The Spaceport at the Edge of the World
IN THE VILLAGE of Melness, a frayed twist of bungalows and old stone buildings on Scotland’s desolate northern shore, April is a month of new beginnings, when the dark and strung-out Highland winter finally unfurls into a tentative spring, and pregnant ewes balloon like airships in the wind-swept hills. As the 2015 lambing season neared its start, the villagers began the usual preparation of their small plots of rented land, called crofts, for farm and pasture. Behind the crofts and croft houses was the bog: an immense, bronze-hued ocean of deep peat, stretching into the horizon.
For Dorothy Pritchard, a retired schoolteacher and chair of the Melness Crofters’ Estate, an organization that owns and manages the crofting land, this spring would be stranger than usual. Over the past several weeks, she had been mulling a plan that could upend the town’s quiet routine.
On the last day of the month, she walked into the estate office, a dirty, white bungalow opposite the village nursing home, for a meeting with the estate board. Many of the members were from families that had been working the land for generations, and Pritchard sought to preserve their way of life. As the crofters took their seats on plastic chairs around the table, Pritchard announced that she had an idea. It might sound crazy at first, she cautioned, but give it an open mind: How about building a spaceport on the empty peatland out back?
The estate office rang out in guffaws. Rockets lifting off in nebulas of smoke from the bog, inclining to their flight path over Tommy’s shop in Talmine, cracking the sound barrier over the summer wildflowers on Achininver Beach? It was hard to imagine. And there were concerns. Melness, made of nothing but mountains and peat and sea and weather, was a tranquil place. Would rockets not ruin it? Would they have to fence off the common grazing land? Would they have to leave their homes on launch days? Would it be safe?
Pritchard told them she’d initially shared their fears. When she first envisioned rockets taking off, she pictured a boggier, less clement Cape Canaveral: explosions, showers of fiery debris. Behind the Melness houses, on the far side of a grassy ridge, unrolled a section of peat bog called the Moine. Although the land might not have looked like much to outsiders, it was part of a massive, irreplaceable sink of carbon that had accumulated over millennia, holding almost as much carbon dioxide as the UK emits in a year—and areas of it are highly combustible.
Pritchard was reassured, though, by the fact that the project had government support. It had come to her through the local development board, in conjunction with a UK effort to elbow its way into the global space industry. Building a commercial spaceport in Melness—one of three proposed vertical launch sites in rural Scotland where there is good access to polar orbits—could help the UK become the first country in Europe to launch a small satellite.

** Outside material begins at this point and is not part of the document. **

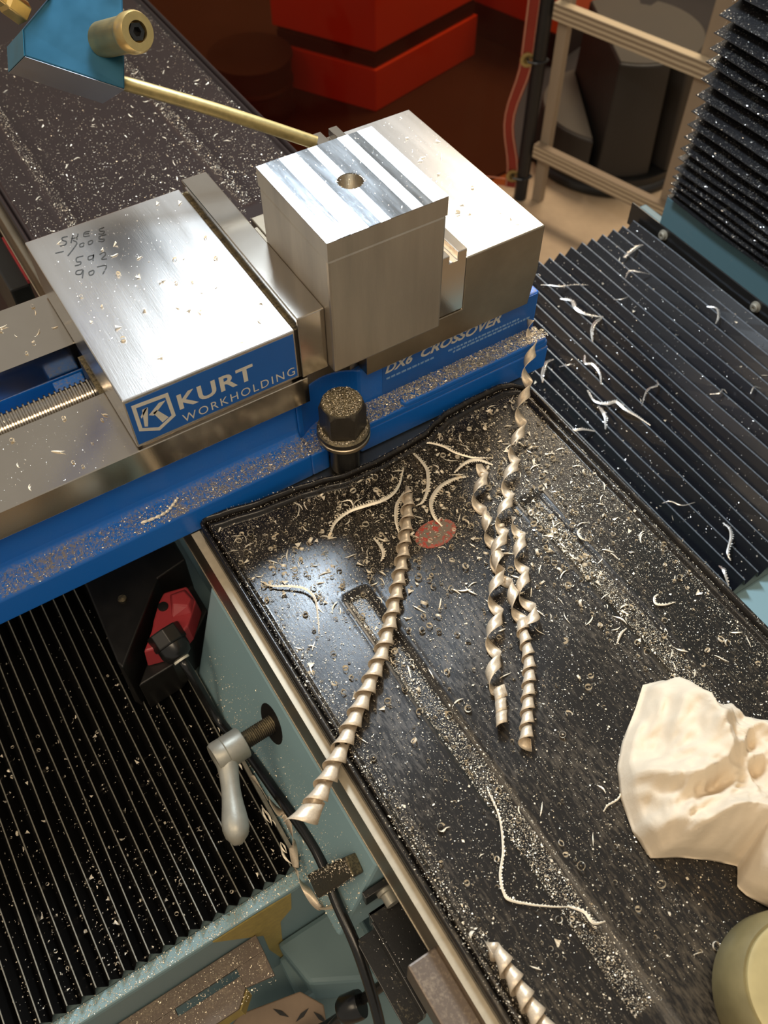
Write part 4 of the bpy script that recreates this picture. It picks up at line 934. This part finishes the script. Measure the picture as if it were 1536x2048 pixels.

Pritchard’s own hopes for the spaceport were humbler but no less urgent. In it she saw a way to preserve Melness’ crumbling future. Her father had been a crofter who, like many in the village, worked at the nuclear power plant down the coast and built offshore oil rigs. She’d started lambing at 8 years old, and her childhood memories were crowded with weekend dances that once surged with dapper teens from Strathy to Durness. By 2015, though, the oil industry was declining, the nuclear plant had been deactivated, the dance halls were empty, and the school rolls were dwindling. The town was down to a single hotel, a single store, a single nursing home. Every year, Pritchard saw her former students reach their late teens and flee to the cities down south: Inverness, Aberdeen, even Edinburgh. Keeping youngsters on the good side of Ben Loyal and Ben Hope, the two peaks that overshadow Melness, had become her obsession.